De todos los dones dados por Dios a la humanidad, no hay ninguno más grande que la presencia del Espíritu Santo.

Es la presencia del Padre y el Amor del Hijo que se unen para formar un solo corazón; y el amor al hombre sin medida para arrancar de sus entrañas el temor al encuentro con la verdad.

Inmediatamente el Espíritu Santo obtiene el permiso de entrar en nuestras vidas, se inicia un proceso de encuentro de Amor y capacitación, de tal manera que el hombre se encuentra cara a cara con su interior, y es allí donde recibe la Fuerza del Altísimo para renunciar a las oscuridades de su vida e iniciar un camino guiado por la Luz.

El Espíritu Santo hace morada en nosotros como individuos salvados o redimidos por la Santísima Sangre del Cordero inmolado: “JESUS”.

Esa presencia en nuestra vida, hace cosas incalculables.
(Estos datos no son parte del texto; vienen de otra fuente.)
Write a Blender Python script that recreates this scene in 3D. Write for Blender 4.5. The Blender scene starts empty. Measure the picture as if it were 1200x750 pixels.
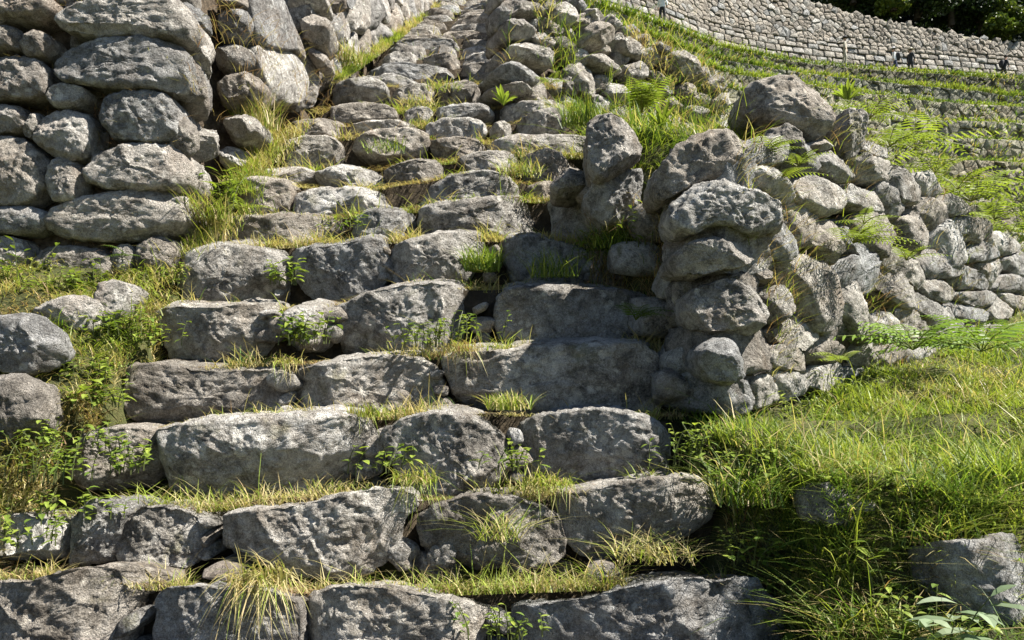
import bpy, bmesh, math, random
import numpy as np
from mathutils import Vector

random.seed(7)
RNG = np.random.default_rng(7)
R = math.radians
scene = bpy.context.scene
COL = scene.collection

# ------------------------------------------------------------------ camera
F, HOR, EYE = 870.0, 420.0, 1.55          # focal length in photo pixels, horizon row, eye height
cam = bpy.data.cameras.new('camera')
cam.sensor_width = 36.0
cam.lens = F / 1200 * 36.0
cam.shift_y = (HOR - 375.0) / 1200.0
cam.clip_start, cam.clip_end = 0.05, 2000
camo = bpy.data.objects.new('camera', cam)
camo.location = (0, 0, EYE)
camo.rotation_euler = (R(90), 0, 0)
COL.objects.link(camo)
scene.camera = camo

# ------------------------------------------------------------------ light
SUN = Vector((0.58, -0.09, 0.80)).normalized()      # towards the sun
elev = math.asin(SUN.z)
world = bpy.data.worlds.new('World')
scene.world = world
world.use_nodes = True
wn = world.node_tree
bg = wn.nodes['Background']
sky = wn.nodes.new('ShaderNodeTexSky')
sky.sky_type = 'NISHITA'
sky.sun_disc = False
sky.sun_elevation = elev
sky.sun_rotation = math.atan2(SUN.x, SUN.y)
sky.altitude = 2600
wn.links.new(sky.outputs[0], bg.inputs[0])
bg.inputs[1].default_value = 0.05
sl = bpy.data.lights.new('sun', 'SUN')
sl.energy = 5.0
sl.angle = R(0.5)
sl.color = (1.0, 0.95, 0.87)
so = bpy.data.objects.new('sun', sl)
so.rotation_euler = (-SUN).to_track_quat('-Z', 'Y').to_euler()
so.location = (20, -8, 40)
COL.objects.link(so)
scene.view_settings.view_transform = 'Standard'
scene.view_settings.look = 'None'
scene.view_settings.exposure = 1.62
scene.cycles.diffuse_bounces = 2
scene.view_settings.gamma = 1.0
scene.view_settings.use_curve_mapping = False


# ------------------------------------------------------------------ helpers
def P(px, py, Y):
    """world point seen at a photo pixel, at distance Y up the slope"""
    px = np.asarray(px, float); py = np.asarray(py, float); Y = np.asarray(Y, float)
    return np.stack(np.broadcast_arrays((px - 600) / F * Y, Y, EYE + (HOR - py) / F * Y), -1)


smooth01 = lambda t: np.clip(t, 0, 1) ** 2 * (3 - 2 * np.clip(t, 0, 1))


def hash3(i, seed):
    a = (i[..., 0] * 374761393 + i[..., 1] * 668265263 + i[..., 2] * 2147483647 + seed * 974634177) & 0xffffffff
    a = ((a ^ (a >> 13)) * 1274126177) & 0xffffffff
    a = ((a ^ (a >> 16)) * 2246822519) & 0xffffffff
    a = a ^ (a >> 15)
    return (a & 0xffffff).astype(float) / 0xffffff


def vnoise(p, seed=0):
    fl = np.floor(p)
    f = p - fl
    i = fl.astype(np.int64)
    f = f * f * (3 - 2 * f)
    r = 0
    for dx in (0, 1):
        wx = f[..., 0] if dx else 1 - f[..., 0]
        for dy in (0, 1):
            wy = f[..., 1] if dy else 1 - f[..., 1]
            for dz in (0, 1):
                wz = f[..., 2] if dz else 1 - f[..., 2]
                r = r + wx * wy * wz * hash3(i + np.array([dx, dy, dz]), seed)
    return r * 2 - 1


def fbm(p, seed=0, octv=4, gain=0.5):
    r = 0; a = 1.0
    for o in range(octv):
        r = r + a * vnoise(p * (2.03 ** o) + 17.3 * o, seed + o)
        a *= gain
    return r


def mesh_np(name, verts, tris=None, quads=None, smooth=False, mats=None, matidx=None, col=None):
    me = bpy.data.meshes.new(name)
    verts = np.asarray(verts, np.float32)
    me.vertices.add(len(verts))
    me.vertices.foreach_set('co', verts.ravel())
    parts = []; tot = []
    if tris is not None and len(tris):
        parts.append(np.asarray(tris, np.int32).ravel()); tot.append(np.full(len(tris), 3, np.int32))
    if quads is not None and len(quads):
        parts.append(np.asarray(quads, np.int32).ravel()); tot.append(np.full(len(quads), 4, np.int32))
    loops = np.concatenate(parts); tot = np.concatenate(tot)
    start = np.concatenate([[0], np.cumsum(tot)[:-1]]).astype(np.int32)
    me.loops.add(len(loops))
    me.loops.foreach_set('vertex_index', loops)
    me.polygons.add(len(tot))
    me.polygons.foreach_set('loop_start', start)
    me.polygons.foreach_set('use_smooth', np.full(len(tot), smooth))
    for m in (mats or []):
        me.materials.append(m)
    if matidx is not None:
        me.polygons.foreach_set('material_index', np.asarray(matidx, np.int32))
    if col is not None:
        at = me.color_attributes.new('Col', 'FLOAT_COLOR', 'POINT')
        c4 = np.ones((len(verts), 4), np.float32); c4[:, :3] = col
        at.data.foreach_set('color', c4.ravel())
    me.update(calc_edges=True)
    me.validate()
    return me


def link(name, data, parent=None, loc=None, label=None, cat=None, group=None, kind=None):
    o = bpy.data.objects.new(name, data)
    COL.objects.link(o)
    if parent is not None:
        o.parent = parent
    if loc is not None:
        o.location = loc
    if label: o['label'] = label
    if cat: o['category'] = cat
    if group: o['group'] = group
    if kind: o['kind'] = kind
    return o


# ------------------------------------------------------------------ materials
def nodes_of(name):
    m = bpy.data.materials.new(name)
    m.use_nodes = True
    nt = m.node_tree
    nt.nodes.clear()
    out = nt.nodes.new('ShaderNodeOutputMaterial')
    return m, nt, out


def ramp(nt, fac, stops):
    n = nt.nodes.new('ShaderNodeValToRGB')
    els = n.color_ramp.elements
    while len(els) < len(stops):
        els.new(0.5)
    for e, (p, c) in zip(els, stops):
        e.position = p
        e.color = (*c, 1) if len(c) == 3 else c
    nt.links.new(fac, n.inputs[0])
    return n.outputs[0]


def noise(nt, vec, scale, detail=4, rough=0.55, dist=0.0):
    n = nt.nodes.new('ShaderNodeTexNoise')
    n.inputs['Scale'].default_value = scale
    n.inputs['Detail'].default_value = detail
    n.inputs['Roughness'].default_value = rough
    n.inputs['Distortion'].default_value = dist
    nt.links.new(vec, n.inputs['Vector'])
    return n.outputs['Fac']


def mixc(nt, fac, a, b, mode='MIX'):
    n = nt.nodes.new('ShaderNodeMix')
    n.data_type = 'RGBA'
    n.blend_type = mode
    for sock, v in ((n.inputs[0], fac), (n.inputs[6], a), (n.inputs[7], b)):
        if hasattr(v, 'links'):
            nt.links.new(v, sock)
        else:
            sock.default_value = v if isinstance(v, (float, int)) else (*v, 1)
    return n.outputs[2]


def math_n(nt, op, a, b=None):
    n = nt.nodes.new('ShaderNodeMath')
    n.operation = op
    for sock, v in ((n.inputs[0], a), (n.inputs[1], b)):
        if v is None: continue
        if hasattr(v, 'links'): nt.links.new(v, sock)
        else: sock.default_value = v
    return n.outputs[0]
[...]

Esta nos permite comprender, interpretar y aplicar la palabra de Dios, y nos concede dones extraordinarios para que podamos funcionar como Cuerpo de Cristo en el mundo entero.

El Espíritu Santo es el Amor Divino del Padre y del Hijo que vive en nosotros y nos hace capaz del amor al prójimo como Jesús nos amó. Es la fuerza de Dios que libera, sana, renueva y perfecciona nuestro interior, y nos traza un camino hacia la santidad.

Es como el viento. Una fuerza invisible, pero tan real, que si nos faltara, moriríamos interior y espiritualmente.

De ser criaturas de Dios, pasamos a ser Templos del Espíritu Santo. Y es por eso que debemos respetar nuestro cuerpo y nuestra alma.

En fin, El Espíritu Santo, es la razón maravillosa de nuestro corazón, contagiando a todo el que se nos acerca. Es el amor de nuestra vida, el que nos levanta cada mañana para que sintamos el deseo de seguir viviendo, sirviendo, amando y dando lo mejor de nosotros a quienes lo necesitan.

¡Ven Espíritu Santo y había entre nosotros!